Eso aquí no es, cristiano". Ayer al mediodía en la playa de Tasarte, Gran Canaria. El mar brilla, con los callaos a cargo de la banda sonora. Francisco González lee una revista. Su esposa Ángela está dentro de la casa, en sus trajines. Juan Medina un poco más allá, prepara la barca para fondearla en las boyas de enfrente.

Se les enseña la foto de la discordia. ¿Oiga, esto es aquí?

"A mí no me cuadra", sentencia González en escasos segundos de contemplación. Sale Ángela: "Eso deben ser las cosas que Tenerife hace con las arenas amarillas nuestras, siempre están con lo mismo".

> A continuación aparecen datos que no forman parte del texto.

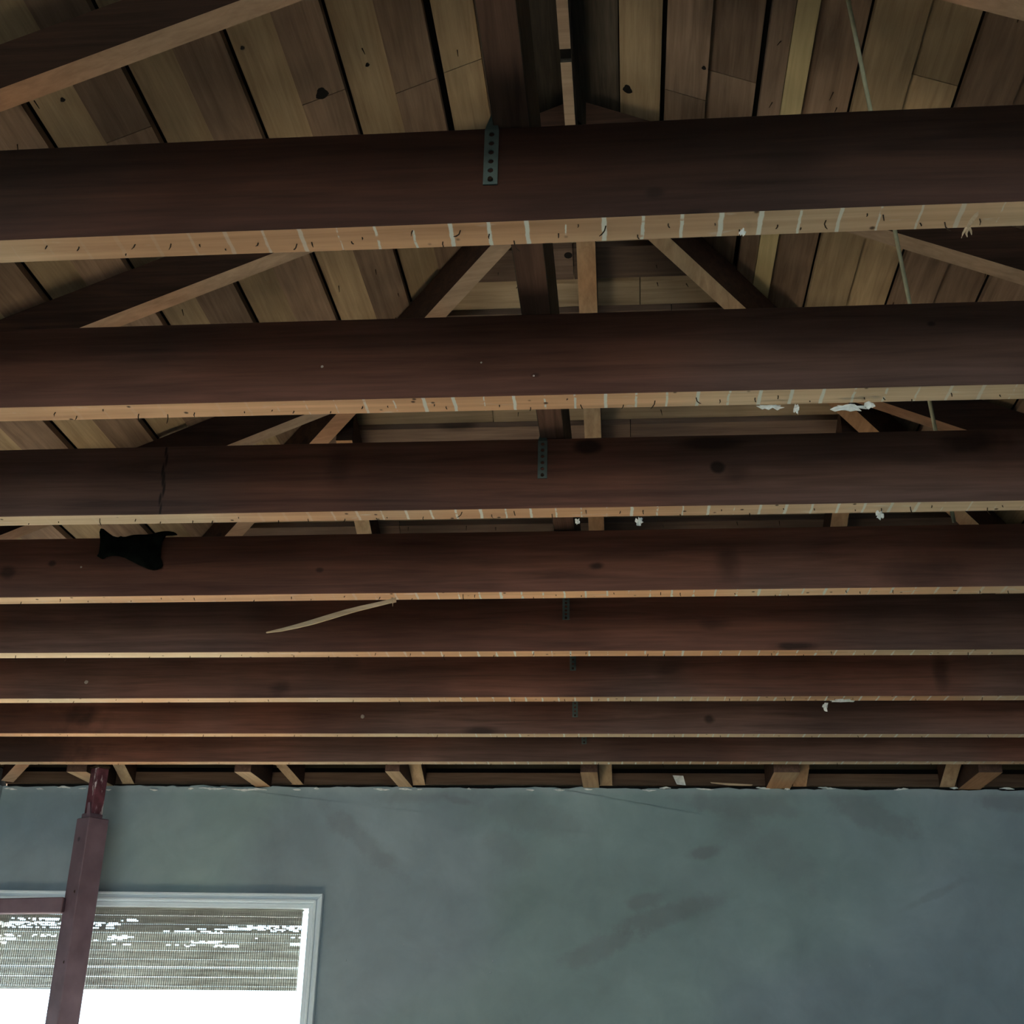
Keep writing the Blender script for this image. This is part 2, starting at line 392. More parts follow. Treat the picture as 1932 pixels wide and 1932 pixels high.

Se llama a Juan, nacido, criado y ensolerado en la cala, y que enreda con unos cabos en la mano. Juan no deja títere con cabeza. "En este retrato falta la casa de Donato, la antigua cantina de Sánchez, esto otro no pega con el bar, el pico que sale allá arriba", dice apuntando con un dedo del tamaño de un palo mayor, "no está en ningún sitio. Ni lo verde es aquí, ni esto es un árbol ni tampoco el mar nuestro es azul, porque en Tasarte el cielo no está cerca del agua". Y punto.

Lo que parecía un juego de los 7 errores, termina en un pufo sideral de 70 diferencias. "Esta piedra no corresponde a nuestra bajeta, y los tres riscos estos tampoco", continúa Juan dándole caña al asunto: "como esto no sea la playa de Taganana..."

"Ni hay fuerte pegado a la marea, ni mayor ni menor. Y ahora cogemos la barca para que usted ilustre como tiene que ser". Y rián a la marea.

Efectivamente, visto desde la mar océana, con Medina patroneando, el parecido entre el Tasarte de la feria de Berlín, con el Tasarte de La Aldea es similar al de un huevo y una castaña. Lo único en común es el Atlántico y tampoco parece moverse igual. Vuelta a tierra.

Al lado de una mesa donde se juega al dómino tan plácidamente, una treintena de turistas, 80 por ciento alemanes y el resto noruegos e italianos, consume el plato que les sirve el restaurante de Antonio Oliva: ropavieja de pulpo, y toda suerte de pescado casi vivo que captura nocturnamente su hijo, Yonay Oliva, todas y cada una de las noches, "más de ocho horas y deseando que no se haga de día", de tanto el gusto que se da.

Fábrica de atún

Los visitantes, hasta unos 70 al día, no parecen echar de menos la arena. Se quedan fijos al sol, que cae enfrente a plomo, masticando en silencio y la postal es tal cual un documental de David Attenborough en Las Galápagos. Redondea la estampa un velero de dos palos que pasa a toda pachorra y que parece puesto allí por el Patronato de Turismo para una foto.

Hasta que vuelve el rebotallo, que toma rumbo de divertido jaleo. La imagen impostora pasa de mano en mano entre la población local, con sus risas y fiestas. Por un momento parece "la costa de Tauro", pero es el marino Juan Félix el que canta bingo. "Esto viene a ser La Gomera. Por la punta del Becerro para adentro. Ese edificio es la fábrica de atún: Manda cojones". Félix se ha recorrido las Islas durante medio siglo pescando. "Hombre, y a uno le suenan las cosas".

Curiosamente, a nadie le ha molestado que desde Berlín se haya despreciado el lugar como una "playa de piedras". Heriberto Hernández, que lleva once años yendo allí lo prefiere así. "No digas mucho dónde está la maravilla, porque ¿has visto qué historias en esta playa que no sirve para nada?".